If the budget brand can deliver the same network at a third of the price, the parent brand's price is not a reflection of cost. It is a reflection of what the firm has decided to extract from the customers who do not, or cannot, switch.
Why this matters more than it sounds
The country's mobile sector is, by every available international comparison, one of the most expensive in the OECD. The CRTC has, in three of its most recent monitoring reports, acknowledged this. The CRTC has also, in those same reports, declined to enforce any meaningful structural intervention. The reason for the non-intervention is a regulatory arrangement that pre-dates the smartphone. The Big Three are licensed under spectrum agreements that grant them the use of the country's wireless airwaves on terms that have been steadily renewed since the late 1990s, with consultation requirements that, in practice, allow the incumbents to shape the terms of every renewal. The barrier to a fourth competitor of meaningful scale is, on the present rules, structural. The country has tried to import one, Verizon, in 2013, considered entry; the incumbents lobbied successfully against the regulatory accommodations that would have made entry feasible. The country has tried to grow one, Freedom Mobile, in its various forms, has operated as a perpetual junior partner whose subscriber base never crosses the threshold at which the Big Three would treat it as a serious threat.
The customer's workaround
The customer's workaround is the budget subsidiary. Public Mobile is, for the time being, the best of the three. Its plans are clearer. Its customer service is, on most days, faster than the parent's. Its terms allow porting, allow switching, and allow self-service through an app that is, on the available reviews, less frustrating than the parent's. The customer who switches saves money. The customer who does not switch does not. The country's mobile market, in its current configuration, is a market that rewards information and punishes habit.

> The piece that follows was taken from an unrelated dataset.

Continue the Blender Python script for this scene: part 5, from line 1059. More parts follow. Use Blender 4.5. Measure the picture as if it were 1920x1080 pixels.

This magazine recommends, on the simple math, that any Canadian household paying more than forty dollars a month per line on a Big Three parent plan should, in the next thirty days, port to the corresponding budget brand. The corresponding budget brand is owned by the same firm. The network does not change. The service does not change. The price does. The number of households this advice applies to is, on the publicly available subscriber data, in the millions.
What the country could fix, structurally
The relief valve is a workaround, not a solution. The structural fix is mandatory wholesale access for mobile virtual network operators on terms set by the regulator rather than by the host carrier, on a schedule the regulator publishes annually. The regulator has, in 2024 and 2025, taken small steps in this direction. The steps have been small. The country could, in a single CRTC decision, set wholesale rates at a level that would permit a meaningful number of new entrants to operate at sustainable margins. The country has not done so. The country has, in the meantime, the budget subsidiary. The budget subsidiary is, on the kitchen-table math, enough to make the difference between a tight month and a comfortable one for most Canadian households that take ten minutes to switch. Take the ten minutes.